Dáil debates

Wednesday, 8 November 2006

Energy Resources: Motion (Resumed)

 

7:00 pm

Photo of Fiona O'MalleyFiona O'Malley (Dún Laoghaire, Progressive Democrats)

I welcome the opportunity to discuss this energy policy. No public representative can remain unconcerned about the rate of increase in the price of electricity and gas recently granted by the energy regulator. The cost of energy is increasingly an issue of significant concern to manufacturing industries here.

As a minute and isolated energy market, Ireland was never going to enjoy the security and price benefits which economies of scale can provide to countries on mainland Europe that are well connected to the European grid. Equally, as a market representing 1% of the European electricity market, it is questionable whether the EU directive on liberalisation should have been interpreted by our regulator quite so strictly. A strong case for derogation could and should have been made.

While electricity price increases in Ireland were suppressed for many years, recently prices have increased substantially. Our industrial electricity costs are now the highest in the European Union and are a major threat to competitiveness and, as a joint committee has heard, the survival of many industries. Furthermore, the rate of increase of Irish electricity costs is unparalleled in the European Union, as may be seen from data produced by the Irish Academy of Engineering, which shows that in the period 1999 to 2005 electricity prices here increased by 50% but declined marginally in the European Union as a whole.

The Deloitte & Touche report into the Irish electricity market points specifically to two issues which affect our electricity costs, namely, our fuel mix and the operation costs of ESB generating plants. We are inordinately dependent on imported oil and gas and therefore subject to the vagaries of geopolitical circumstance. While international oil and gas prices are currently declining, the long-term price trajectory is upward. Rather than tinker with short-term solutions, we need a rigorous rehaul of our energy market. We need to provide long-term solutions which will safeguard industrial competitiveness and ensure a reasonable price for the domestic user.

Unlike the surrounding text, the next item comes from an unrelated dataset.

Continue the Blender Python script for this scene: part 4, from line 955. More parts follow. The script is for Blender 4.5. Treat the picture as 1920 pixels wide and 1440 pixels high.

The necessity to develop an indigenous supply through the flow of Corrib gas is compelling and a matter of supreme national importance. As the Deloitte & Touche report points out on page 38, a way to protect against our perilous oil and gas exposure is to ensure the extraction of this valuable resource with all haste. I pay tribute to the current Minister's handling of this issue and support his unequivocal stand on the Shell to Sea evolving shopping list. Anyone with an interest in Ireland's sustainable energy future would support the Minister in getting the gas to the market.

While the rapid increase in prices was attributed to increasing fuel costs, an examination of the ESB's regulatory accounts indicates that other factors are equally significant. These include the considerable increase in the ESB's operating and maintenance costs over the period 2002-04 from €480 million to €799 million, an increase of almost 70% over two years. The regulator should have been more vigilant and not allowed these cost increases.

The other factor contributing to price increases is the rapid increase in profits within the ESB's monopoly business areas, the transmission and distribution of the public electricity supply, from €215 million to €235 million before interest in one calendar year. As it is now accepted the ESB's monopoly business will not be privatised in the foreseeable future, there is no economic argument for retaining profits at current levels. Electricity prices could be reduced by up to 10% in the near term if the Minister issued a direction to the CER to regulate these businesses on a not-for-profit basis. This would have the added advantage of forcing the ESB to address its acknowledged excessively high power station cost base and generate a more appropriate level of profits from the business areas open to competition. Whether the regulator has been appropriately prudent in permitting the rate of capital investment which he has permitted over recent years is questionable. The easiest way for the ESB to generate profits is to increase capital investment.

The two main energy providers, the ESB and Bord Gáis Éireann, by virtue of the State's historic investment and support, contain key infrastructural assets. Why have commercial rates of return criteria been applied to these assets? Would the country and the economy not be better served by the setting of a regulatory model which would ensure the ESB and Bord Gáis Éireann are capable of meeting all their third party debt service obligations and that they retain some of the funds for extending electricity and the gas grid where appropriate, thereby avoiding both companies making combined profits in excess of €400 million, part of which is paid back to the Exchequer? Reducing the rates of return awarded to Bord Gáis Éireann and the ESB would not impact on their ability to pay their third party debts or extend the gas grid, but would significantly reduce the cost of energy for industry. The management of both companies could be accused of operating as utilities in search of privatisation and this has resulted in unnecessarily high prices for consumers.

The Deloitte & Touche report found inefficiencies in operation and maintenance of the ESB generating plant gave rise to costs in the order of €100 million. These costs relate to availability of the plant, how regularly it can generate electricity and average wage costs. Inefficiencies at Poolbeg were particularly stark. There the report found 67% availability and an average wage cost of €122,000. It is no wonder €100 million could have been saved. Business as usual cannot continue to apply in our State energy monopolies.